Thursday, November 25, 2010

Texas Fight

It was only 11 months ago that the Texas Longhorns stood on the Rose Bowl field looking up at the scoreboard. 3:14 left on the clock and a 3-point game. Freshman Garrett Gilbert had come off the bench in the first meaningful action of his career and had shown the type of promise that teams dream of from their top recruits.

Yes, Colt McCoy was leaving and so was Jordan Shipley, but the torch had been passed. The team was going to be ok. And this wasn’t a case of looking through the world with burnt orange-colored glasses. Folks in Austin weren’t the only ones who thought this team could still hang. The Associated Press had Texas ranked 5th in the country to start 2010. The coaches had the Horns 4th.

We were all wrong. This team lacked the heart that others have had. It seemed to lack leadership and it definitely lacked strategy. The vaunted recruiting classes of the last few years failed to unearth its promised superstars. This can’t be laid at the feet of Garrett Gilbert, either. He hasn’t been the success story Texas fans hoped for, but he hasn’t been placed in the best position to succeed, either. Dropped passes, questionable play-calling and a sub-standard offensive line have made his sophomore season difficult.

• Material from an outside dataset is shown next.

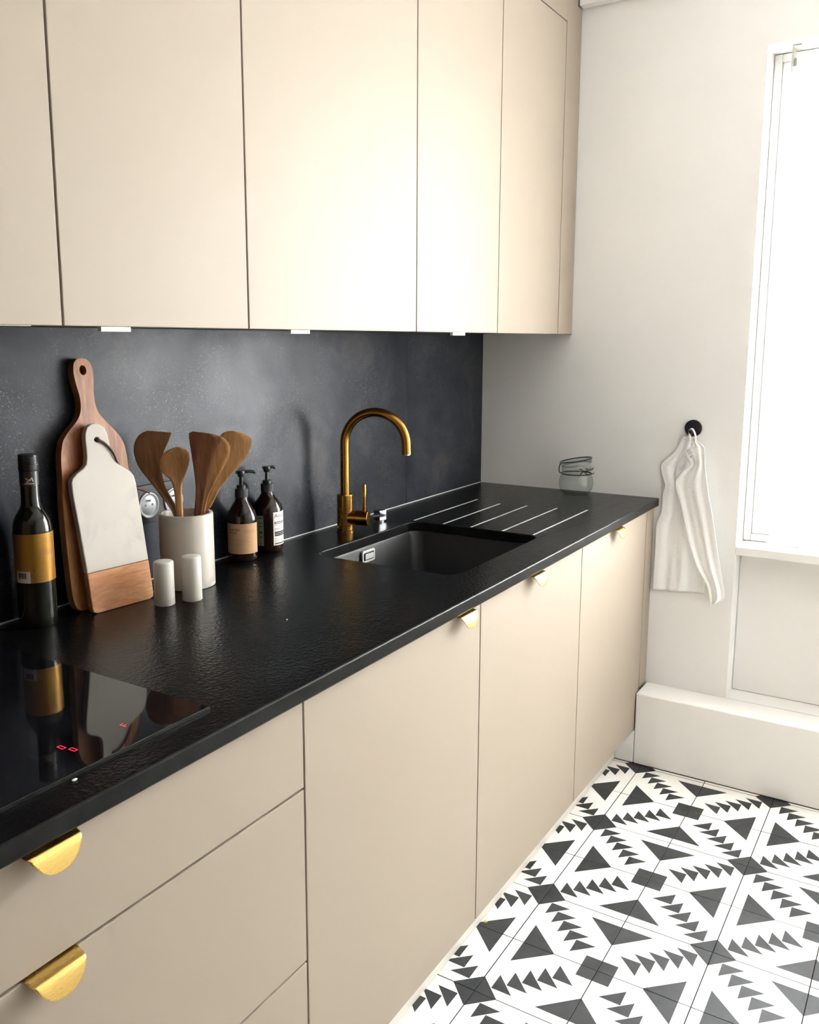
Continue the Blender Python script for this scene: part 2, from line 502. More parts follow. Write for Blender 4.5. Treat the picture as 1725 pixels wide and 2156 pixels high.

Put those ingredients together: lack of heart and leadership, poor game-planning and play-calling, underachieving talent. The result is obvious. Losses to Oklahoma and Oklahoma State – Baylor and Texas A&M – these things you could almost explain away if they were close games… they were all ranked teams. But losses to teams like UCLA, Kansas State and Iowa State? These are the things that show you that you have a major problem.

And now I see Longhorn Nation in a panic. I see fans who don’t care about the games anymore. I hear people say things like, “Who cares? We suck anyway.” So soon after standing on the precipice of greatness?

Look, I get it. We’re spoiled. We had one of the greatest runs in the history of college football. 9 straight seasons with at least 10 wins? That’s the type of thing that will make you awfully comfortable with winning and losing will start to feel pretty foreign.

But remember how we got here?

In 1997 this team went 4 and 7. That’s right… worse than this year. And the mess started with a disgusting 66-3 loss to UCLA. That team lost to Baylor and Oklahoma State, too. The ’97 bunch lost 4 in a row before getting a win in the 2nd to last week only to lose to a ranked Texas A&M team to finish the year. Sound familiar?

Do you know how long it took for the Texas Longhorns to recover from that disaster season and get back to relevance? Exactly no time flat. In 1998 the ‘Horns won 9 games and finished ranked 15th in the country and were Cotton Bowl champions.

So what happened? A change in the coaching staff. John Mackovic was out – and in from North Carolina came Mack Brown. Ricky Williams was the best player on that ’98 team. But he was also the best player on the ’97 team. The right mix of coaches and a young Major Applewhite put in the position to succeed and they turned it around in a heartbeat. Two more solid 9-win seasons followed without Ricky and then the 10-win streak that led to three BCS games, two title games and one National Championship.

Changes are coming again. Mack Brown isn’t going anywhere, but that’s ok. The point here, friends, is that Mack Brown knows how to do it. He knows when things aren’t working and when he figures it out and gets the right people in the right situations it can get back to good in a big hurry.

I hear the whining. “He should have fired Greg Davis years ago!” Hard to do when you’re in the national championship discussion every year. I’ve even heard people asking if maybe it’s Mack’s time to go.

As it turns out, it’s Mack’s time to shine. He’s done it before and he can do it again.  He'll find great football minds to mold great kids into great football players.  This team will find leadership and will scratch and claw their way back to the upper rung of the sport.

Keep the faith, Texas fans. Next year will be here before you know it… and there’s every reason to think that it could surprise a lot of people.